To that end, younger buyers more willing to take risks: “We’re not the generation to buy the still life of an apple, but more likely to buy a piece depicting a naked girl eating a slice of pizza,” Lopez says.
“I do not think a 25-year-old in Silicon Valley who’s thinking about putting some work together for his home is necessarily going to be looking at buying Old Master prints or Dutch still-life paintings,” adds Carey-Williams of Phillips. “They’re young and modern, and want to buy something young and modern and fresh that signifies their own life in their very beautiful new and modern home. They start to create something that is of their time.”
Tapping into the tastemakers
Paddle8 targets prices between $1,000 and $100,000 — roughly the market between eBay and Christie’s — focused on the “21st-century collector: somebody who is nomadic, digitally savvy, who wants 24/7 access to his or her passions”, says Sarah Goulet, head of communications.

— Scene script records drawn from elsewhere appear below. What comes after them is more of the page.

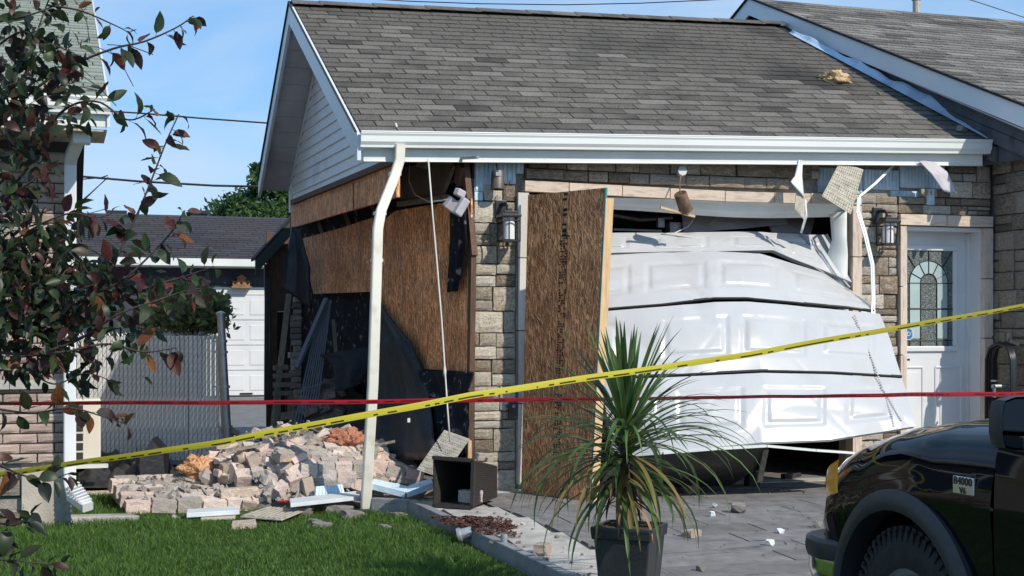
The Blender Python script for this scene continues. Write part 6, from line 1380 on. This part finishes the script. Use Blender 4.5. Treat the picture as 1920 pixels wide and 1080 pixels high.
# cab: pillars, roof, glass
m = MB(); wb, wt = .76, .62; zb_, zt_ = .965, 1.50
A4 = {'fl': (-6.98, -7.55), 'b': (-7.75, -7.72), 'r': (-8.55, -8.45)}
for s in (-1, 1):
    for k_, (yb, yt) in A4.items(): m.beam((xc + s * wb, yb, zb_), (xc + s * wt, yt, zt_), .05, .05, (1, 0, 0))
    m.beam((xc + s * wt, -7.5, zt_), (xc + s * wt, -8.5, zt_), .05, .05)
m.grid(lambda s, t: V((xc + (s - .5) * 2 * wt, -7.5 - t * 1.0, zt_ + .05 * math.sin(s * math.pi) + .03 * math.sin(t * math.pi))), 8, 6, (0, 0, -.03)); m.build('cab', M['car_black'], TR, smooth='auto')
for nm, q in (('windscreen', [(xc - wb, -6.99, zb_), (xc + wb, -6.99, zb_), (xc + wt, -7.55, zt_), (xc - wt, -7.55, zt_)]), ('rear_window', [(xc - wb, -8.55, zb_), (xc + wb, -8.55, zb_), (xc + wt, -8.45, zt_), (xc - wt, -8.45, zt_)]),
              ('side_window', [(xc - wb, -7.02, zb_), (xc - wb, -7.74, zb_), (xc - wt, -7.71, zt_), (xc - wt, -7.56, zt_)]), ('side_window', [(xc + wb, -7.02, zb_), (xc + wb, -7.74, zb_), (xc + wt, -7.71, zt_), (xc + wt, -7.56, zt_)]),
              ('side_window', [(xc - wb, -7.76, zb_), (xc - wb, -8.53, zb_), (xc - wt, -8.43, zt_), (xc - wt, -7.73, zt_)]), ('side_window', [(xc + wb, -7.76, zb_), (xc + wb, -8.53, zb_), (xc + wt, -8.43, zt_), (xc + wt, -7.73, zt_)])):
    m = MB(); m.prism(q, (0, .004, .004)); m.build(nm, M['carglass'], TR)
m = MB(); m.span((xc - .78, -10.12, .5), (xc + .78, -8.62, .54)); m.span((xc - .82, -10.16, .3), (xc + .82, -10.11, .94)); m.span((xc - .8, -8.66, .4), (xc + .8, -8.62, .95)); m.span((xc - .72, -8.6, zg + .34), (xc + .72, -6.9, zg + .42)); m.build('bed', M['car_black'], TR)
m = MB(); m.span((xc - .4, -10.0, zg + .3), (xc - .3, -5.5, zg + .42)); m.span((xc + .3, -10.0, zg + .3), (xc + .4, -5.5, zg + .42)); m.build('chassis', M['rubber'], TR)
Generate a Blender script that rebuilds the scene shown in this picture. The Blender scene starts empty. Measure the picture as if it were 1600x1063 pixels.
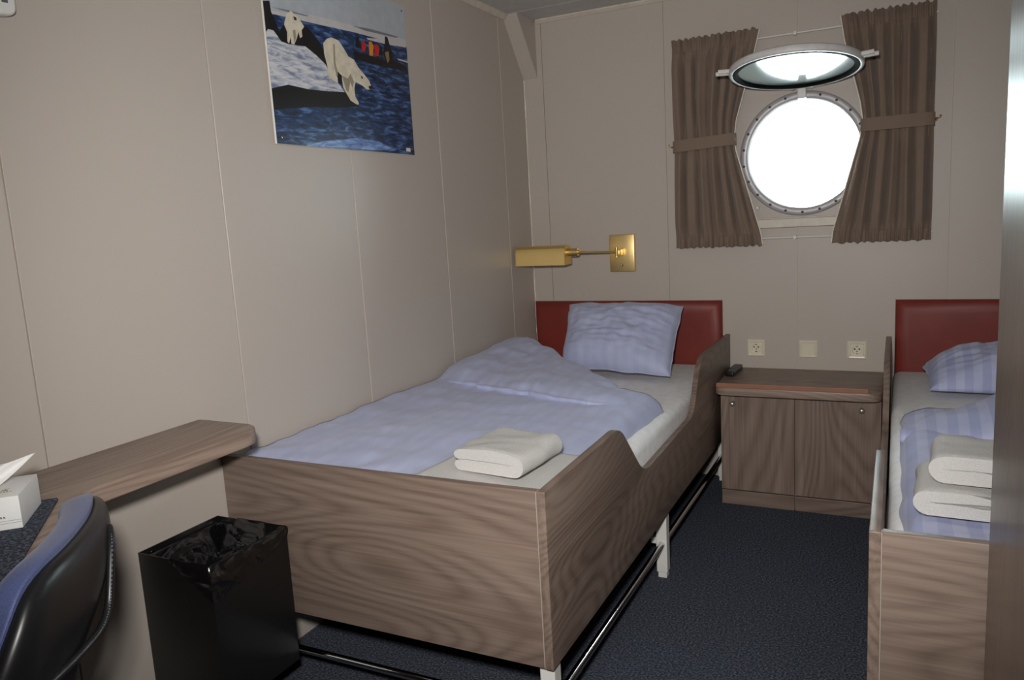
import bpy, bmesh, math, random
from mathutils import Vector, Matrix, noise
scene = bpy.context.scene
random.seed(4)

# ---------------------------------------------------------------- camera, world, lights, exposure
def setup_view():
    cam = bpy.data.cameras.new('camera'); co = bpy.data.objects.new('camera', cam)
    scene.collection.objects.link(co)
    f = Vector((-0.44538, 0.88172, -0.15560)); r = Vector((0.89515, 0.44211, -0.05697)); u = Vector((-0.01856, 0.16465, 0.98618))
    C = Vector((1.750, -3.7705, 1.3345))
    co.matrix_world = Matrix(((r.x, u.x, -f.x, C.x), (r.y, u.y, -f.y, C.y), (r.z, u.z, -f.z, C.z), (0, 0, 0, 1)))
    cam.sensor_width = 36; cam.lens = 1206.44 / 1600 * 36; cam.clip_start = .02
    scene.camera = co
    # overcast, washed-out polar daylight
    w = bpy.data.worlds.new('overcast'); scene.world = w; w.use_nodes = True
    bg = w.node_tree.nodes['Background']; bg.inputs[0].default_value = (.86, .95, 1, 1); bg.inputs[1].default_value = 20.0
    # the photographer's flash gun, a hand above the lens
    li = bpy.data.lights.new('camera_flash', 'SPOT'); li.energy = 205; li.color = (1, .97, .945); li.shadow_soft_size = .055
    li.spot_size = math.radians(103); li.spot_blend = 1
    lo = bpy.data.objects.new('camera_flash', li); scene.collection.objects.link(lo)
    m = co.matrix_world @ Matrix.Rotation(math.radians(-4), 4, 'Y'); m.translation = C + u * .17 - r * .07; lo.matrix_world = m
    vs = scene.view_settings; vs.view_transform = 'Standard'; vs.look = 'None'; vs.gamma = 1; vs.use_curve_mapping = False
    vs.exposure = 0.0
setup_view()

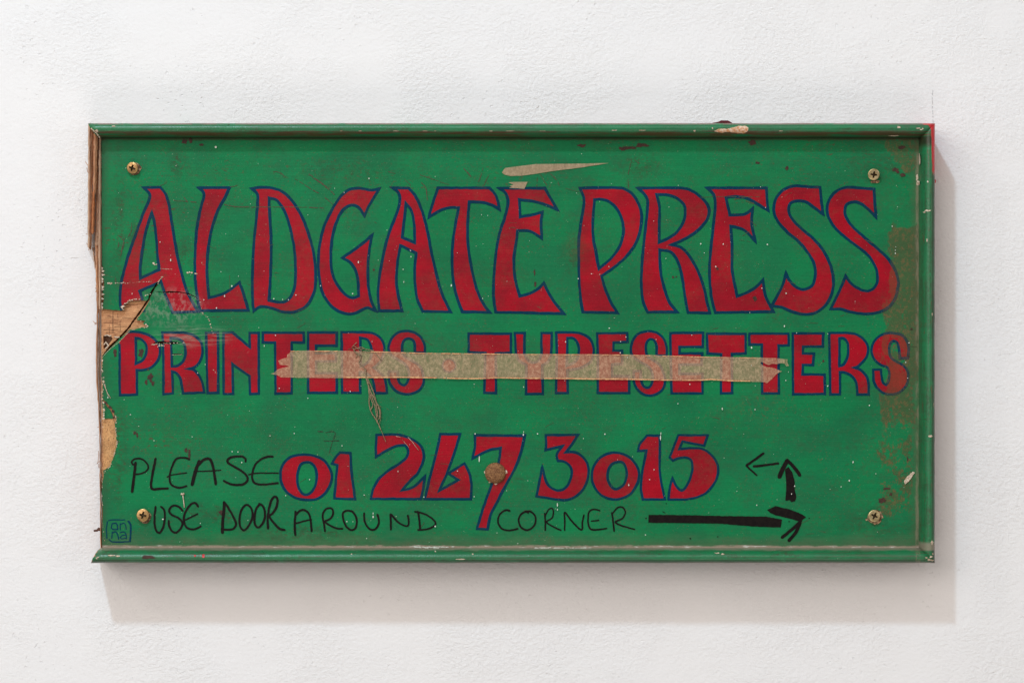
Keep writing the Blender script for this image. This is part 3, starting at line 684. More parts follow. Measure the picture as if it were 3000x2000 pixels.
# ------------------------------------------------------------------ marker pen writing
def pen(name, strokes, ox, oy, sc, mat=m_pen, off=.00034, polys=(), **kw):
    q = []
    for s, w_ in strokes:
        pts = spline(parse(s, ox, oy, sc), False, 4); pts = [(*wob(x, y, .8, 1.7), False) for x, y, c in pts]; w_ = w_ / sc
        q += ribbon(pts, w_, False, seed=R.random(), miter=1.3)
        for p in pts[::2] + [pts[-1]]: q.append(capdisc(p[0], p[1], w_ * .46, 9))
    for s in polys: q.append(None)
    q = [p for p in q if p]
    ps = [jag([(a[0], a[1]) for a in parse(s, ox, oy, sc)], .5, 5, int(R.random() * 99)) for s in polys]
    if ps and not q: vf = region(ps)
    else: vf = union(q)
    if ps and q: vf2 = region(ps); sheet(name, vf2, off + .00003, mat, sign, **kw)
    return sheet(name, vf, off, mat, sign, **kw)
L = lambda *a, **k: pen('pen_letter', *a, **k)
o3 = (360, 1250, 4.48)
L([('165,470 150,620 120,850', 34), ('172,495 128,492 112,462 140,428 210,412 280,440 332,510 322,560 270,600 170,622', 22)], *o3)
L([('430,415 400,560 375,700 370,790 400,818 480,810 590,805', 30)], *o3)
L([('870,425 820,405 740,405 690,430 650,510 620,600 615,700 640,760 700,790 760,795 835,775', 26), ('580,655 640,630 740,615 840,600', 15)], *o3)
L([('1000,450 950,590 910,755', 44), ('1000,490 1060,430 1120,415 1160,450 1190,560 1220,750', 34), ('930,580 1100,580 1280,565', 15)], *o3)
L([('1610,455 1610,420 1570,390 1500,388 1420,400 1375,430 1380,470 1460,520 1560,580 1630,650 1630,710 1580,750 1500,760 1400,745 1325,705', 28)], *o3)
L([('1970,390 1900,390 1820,420 1740,490 1700,600 1700,690 1740,740 1840,755 2035,735', 26), ('1650,625 1760,605 2040,605', 17)], *o3)
L([('430,1045 415,1180 420,1300 450,1380 480,1390 530,1310 550,1180 540,1090 500,1045', 26)], *o3)
L([('785,1100 740,1050 690,1030 640,1040 605,1100 640,1150 740,1200 780,1260 760,1330 700,1385 650,1370 610,1310 600,1230', 27)], *o3)
L([('985,1045 960,1000 910,1000 860,1050 810,1140 800,1230 830,1310 890,1340 960,1335 1020,1300', 25), ('820,1220 900,1180 980,1140', 20)], *o3, off=.00037)
L([('1330,990 1325,1100 1310,1240 1305,1385', 38), ('1330,990 1370,1040 1450,1180 1485,1270 1440,1340 1330,1345', 29)], *o3)
L([('1670,1045 1620,1020 1560,1080 1530,1200 1540,1310 1590,1355 1650,1300 1700,1180 1690,1080 1640,1020', 27)], *o3)
L([('1800,1010 1750,1070 1725,1200 1740,1290 1790,1315 1850,1230 1865,1130 1840,1040 1790,1005', 28)], *o3, off=.00037)
L([('1905,1330 1900,1200 1920,1060 1960,940 2010,915 2030,970 2010,1060 1960,1140 1920,1170 1990,1270 2060,1335 2120,1350', 30)], *o3)
o3 = (800, 1250, 4.48)
L([('295,1110 285,1250 290,1415', 30), ('300,1150 350,1100 410,1090 470,1140 495,1240 505,1365', 27), ('300,1265 400,1235 500,1215', 22)], *o3)
L([('680,1365 665,1260 650,1160 680,1090 740,1060 785,1090 780,1160 740,1210 680,1240 740,1285 820,1325 910,1335', 24)], *o3)
L([('1045,1110 980,1095 915,1130 925,1220 960,1300 1020,1350 1080,1330 1100,1240 1080,1160 1030,1100', 26)], *o3)
L([('1195,1130 1200,1230 1240,1310 1300,1350 1360,1320 1390,1240 1370,1150', 28)], *o3)
L([('1545,1345 1545,1240 1545,1145 1620,1230 1700,1285 1770,1295 1780,1230 1770,1160', 25)], *o3)
L([('1900,1110 1920,1220 1930,1345', 25), ('1860,1110 1960,1130 2060,1180 2130,1250 2110,1300 2020,1340 1900,1350', 21)], *o3)
pen('pen_mark', [('590,55 650,65', 14), ('690,72 812,70 770,220 735,340', 7), ('665,185 860,180', 9)], *o3, mat=m_penfaint, label='faint handwritten 7 above the painted numbers')
o3 = (1240, 1250, 4.48)
L([('1135,1100 1080,1090 1010,1140 980,1220 1000,1300 1060,1345 1140,1355 1240,1335', 24)], *o3)
L([('1375,1125 1340,1110 1280,1150 1250,1220 1280,1310 1350,1350 1420,1330 1470,1260 1470,1170 1410,1110 1340,1105', 24)], *o3)
o3 = (1540, 1250, 3.92)
L([('220,990 225,1090 225,1185', 18), ('225,1020 260,950 300,930 320,970 305,1040 240,1090 310,1140 405,1185', 16)], *o3)
L([('448,1185 449,1080 450,980 530,1080 640,1180 652,1090 668,1012', 19)], *o3)
L([('850,960 790,945 730,970 715,1060 730,1150 780,1180 930,1165', 18), ('755,1080 840,1070', 15)], *o3)
L([('1015,1195 1005,1090 990,985', 20), ('1000,990 1050,930 1110,920 1145,980 1110,1050 1030,1090 1100,1130 1250,1175', 17)], *o3)
o3 = (1800, 1280, 3.92)
ar = pen('pen_arrow', [('2140,960 2060,1040 1925,1150', 36), ('2130,985 2085,1090 2005,1185', 38)], *o3, polys=['395,890 900,895 1290,905 1740,910 1925,945 1910,1035 1600,1025 1200,990 720,985 390,980', '1755,835 1850,790 2000,825 2150,880 2200,920 2130,965 2000,930 1850,895 1790,870'], label='long thick black arrow pointing right')
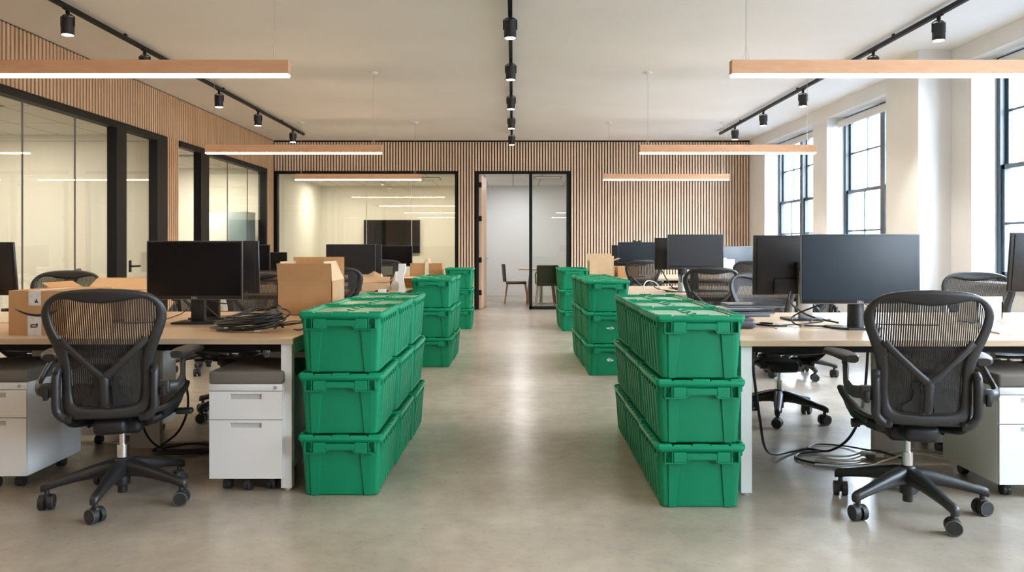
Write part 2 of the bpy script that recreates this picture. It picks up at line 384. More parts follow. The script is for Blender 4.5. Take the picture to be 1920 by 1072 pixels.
for z in (.32, .95, 1.75, 2.4): MB().box(-.02, .05, -.02, .004, z-.05, z+.05).make('hinge', M['black'], lf)

# side rooms
ZR = 2.71
def room(tagn, x0, x1, y0, y1, mat_, walls, zc=ZR):
    for q, nn, bb in (('L', 'left', (x0-.06, x0, y0, y1)), ('R', 'right', (x1, x1+.06, y0, y1)), ('B', 'back', (x0-.06, x1+.06, y1, y1+.06)), ('F', 'front', (x0-.06, x1+.06, y0-.06, y0))):
        if q in walls: struct(MB().box(*bb, 0, zc).make('wall_%s_%s' % (tagn, nn), mat_))
    struct(MB().box(x0-.06, x1+.06, y0, y1, zc, zc+.08).make('ceiling_'+tagn, M['tileceil']))
room('near_office', -9.0, XL-.16, 1.9, 10.75, M['cream'], 'LBF')
room('far_office', -9.0, XL-.16, 10.85, 15.34, M['cream'], 'LBF')
room('meeting_room', -4.74, -1.02, YB+.16, 19.8, M['cream'], 'LRB')
room('small_room', -.82, 3.2, YB+.16, 19.8, M['pale'], 'LRB')
struct(MB().box(-.8, 3.2, 19.785, 19.8, 0, .10).make('baseboard_small_room', M['white']))
def downlight(x, y, z, label, e=40, col=(1, .82, .6), size=.16, grp='round ceiling downlights'):
    t = thing('downlight', label, 'light', (x, y, z), 0, grp)
    MB().lathe([(.06, -.001), (.085, -.001), (.085, -.008), (.06, -.008)], 24).make('trim_ring', M['white'], t)
    MB().lathe([(.0, -.004), (.06, -.004), (.06, -.002), (0, -.002)], 24).make('lens', M['lens'], t)
    l = bpy.data.lights.new('downlight_lamp', 'AREA'); l.shape = 'DISK'; l.size = size; l.energy = e; l.color = col
    o = bpy.data.objects.new('downlight_lamp', l); COL.objects.link(o); o.parent = t; o.location = (0, 0, -.02)
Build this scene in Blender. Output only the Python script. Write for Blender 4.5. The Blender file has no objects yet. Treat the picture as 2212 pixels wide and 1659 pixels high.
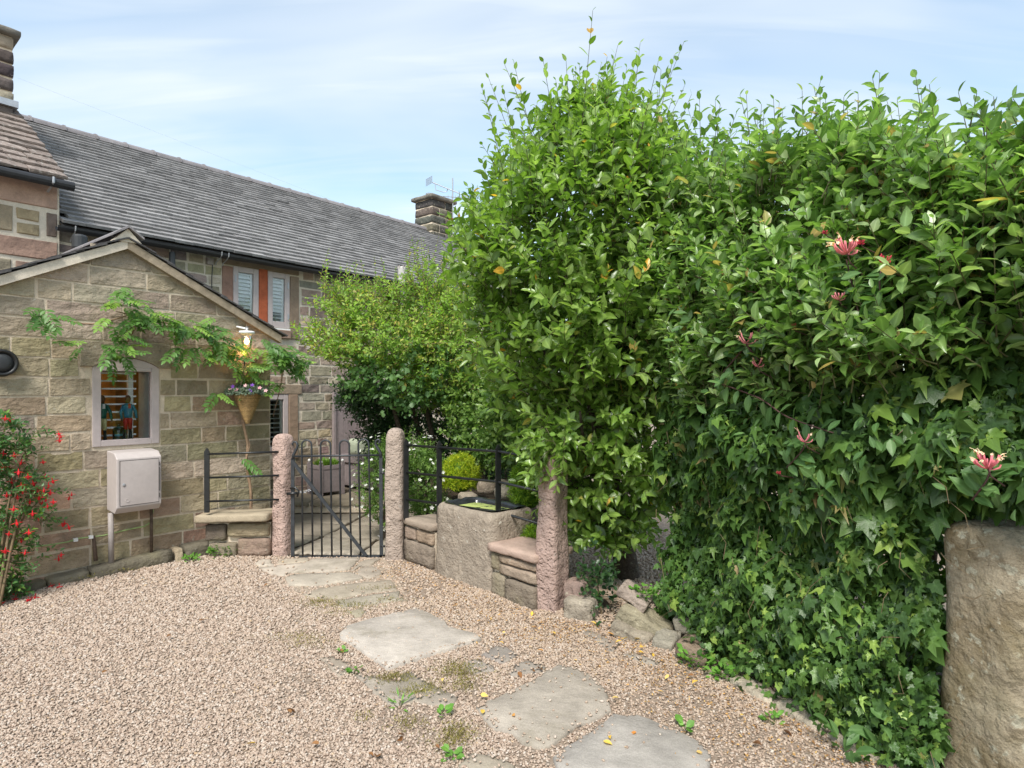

Yet the customer still wants some level of help. “These young collectors are really eager to be guided by tastemakers,” Goulet says. “They do not want to be told exactly what to collect, but they want some insight into how notable people would mix or match their collection.”
Paddle8 has added auctions curated by or drawn from the personal collections of leading fashion figures, Such as US Vogue magazine’s former creative director, Grace Coddington, and designer Tory Burch.
“Anything that really peels back the curtain on how people actually live with these works of art helps to remove the stigma of collecting, To make it feel much more accessible, much more liveable,” Goulet says.